WASHINGTON – Maryland’s poorest ZIP code has nine times as many liquor stores per resident as the state’s richest ZIP code, according to a Capital News Service analysis of data from the 2000 Census.
Baltimore ZIP code 21201, where the median household income was $16,148, has 58.9 liquor stores per 100,000 people, according to the analysis. In Montgomery County, Potomac ZIP code 20854 had the highest income in the state, at $140,222, and just 6.5 liquor stores per 100,000 residents.
The trend is most profound in urban areas, said Thomas LaVeist, associate professor of health and public policy at Johns Hopkins University. Baltimore’s highest income, $51,531, was in ZIP code 21209, which had only 4.2 liquor stores per 100,000 people — 14 times less than cross-town ZIP code 21201.
Poor neighborhoods across the state have more liquor stores per resident than wealthy neighborhoods, but the trend is not as clear-cut as in urban areas. Each jurisdiction has its own rules to enforce the state’s laws, and some have essentially no liquor stores at all, LaVeist said.
“I don’t know that you could look across the state and observe a phenomenon,” he said. LaVeist, who studied Baltimore, said others have found similar patterns in Washington, D.C. and Philadelphia.
The abundance of liquor stores in poor areas is blamed on everything from historical accident to deliberate targeting of poverty-stricken areas. But residents and government officials agree that it is a problem.
“We’re way above our percentage of liquor stores per population,” said Glenn Ross of Baltimore’s McElderry Park neighborhood. “It’s definitely a problem.”
Michael Sarbanes of the Citizens Planning and Housing Association said the stores that sell cheap liquor in small units cause problems because people leave the stores and drink their purchases nearby on the streets. Ordinances prohibiting loitering within 50 feet of the stores only point out that people do loiter, Sarbanes said.
Ross said liquor store patrons often drink outside, where they drop empty bottles near the alleys and steps where they gather, and urinate and vomit on the streets.
And liquor stores do not generate much economic activity in surrounding businesses: People go to the liquor store but not to the store next door, Sarbanes said.
Ross said liquor stores can also be magnets for drug addicts and others who can cause problems, problems McElderry Park has been fighting for years.

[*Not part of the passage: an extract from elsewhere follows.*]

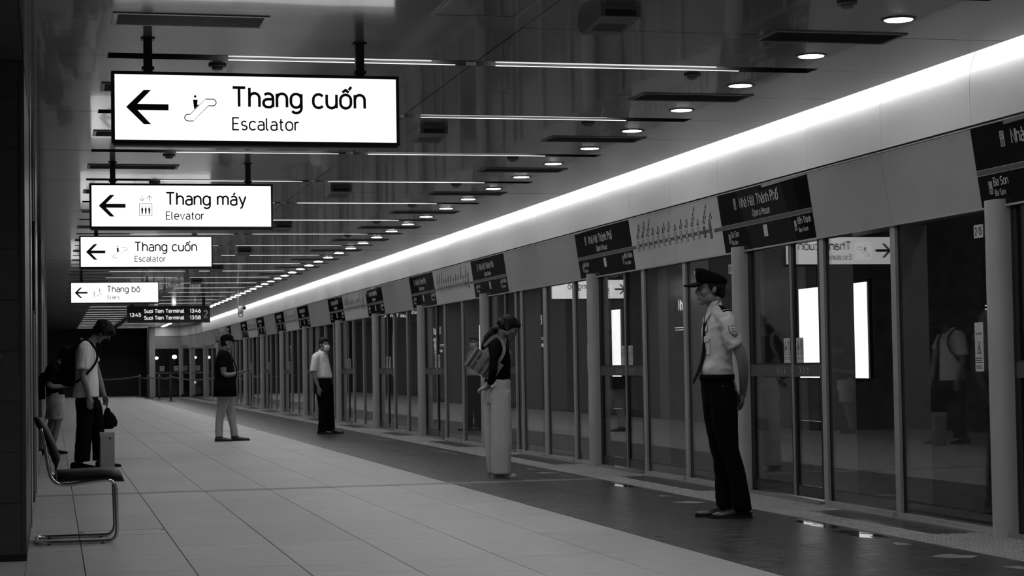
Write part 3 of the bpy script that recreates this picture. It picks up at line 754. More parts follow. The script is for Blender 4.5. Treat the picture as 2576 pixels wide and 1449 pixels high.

“One liquor store can destroy the whole block if it’s a badly run store,” he said.
But government regulators say there is only so much they can do about the location of the stores.
“It’s not something we have any control over,” said Jane Schroeder of the Baltimore Board of Liquor License Commissioners, which regulates the sale, storage, and distribution of retail alcoholic beverages in the city.
The number of licenses in Baltimore actually shrank in the past 30 years. No new licenses have been issued since 1968, and some have been surrendered since then. While there were 2,200 licenses in 1968, there are 1,500 now, Schroeder said.
Licenses for stores, bars, and restaurants were issued back when there were no limitations on number, said Jane Springer of the Maryland State Licensed Beverage Association, which represents the interest of licensed alcohol retailers.
Schroeder said the board will not deny a renewal just because there are too many stores in an area. A significant complaint has to be filed for the board to deny renewal of an establishment’s license.
But Sarbanes said poorer neighborhoods do not always have the knowledge they need to challenge license renewals, leaving them with a higher concentration of problem stores.
Many of today’s liquor stores were neighborhood bars that converted their licenses into package liquor store licenses that only allow consumption off- premises.
“Package stores with bulletproof glass tend not to play the same role that the neighborhood bar used to,” Sarbanes said.
Others speculate that liquor licensees move their stores to poorer neighborhoods because the business is good there.
“You’re dealing with a depressed economy,” said Constance Maddox of the Madison East End Improvement Association. When most of the men are out of work, “what else do they have to alleviate the pain of not being able to be the responsible breadwinner that they should be?”
But judging cause and effect is not easy.
“I don’t think the one was the cause,” Springer said. “People didn’t go in to buy stores thinking they’d be able to sell more” in a poor neighborhood.
Whatever the cause, the solution is difficult to find.
LaVeist said the state should fix the problem, since local authorities do not have the power to do so. The state could buy back licenses, or make it impossible for people to inherit them when owners die, he said. Or it could provide incentives to convert liquor store licenses back into restaurant licenses, which would have a “positive social impact” on the community.
Maddox said the community must be part of the solution. In an area with as many churches as bars, not one of the churches was working with the proprietors to keep things calm, she said of her neighborhood.
And store owners should become part of the community, she said, quoting one who told her, “If you’re concerned about your business, you should be concerned about the area your business is in.”
Community organizations can also protest renewals. The Board of Liquor License Commissioners is looking into two protests against stores, Schroeder said, but she did not know the details of the complaints.
Maddox said the efforts pay off. When her group shut down some bars in the neighborhood, there was less loitering and less trash.
“I’m not opposed to alcohol altogether,” she said. But “there should not be a liquor store on every corner.”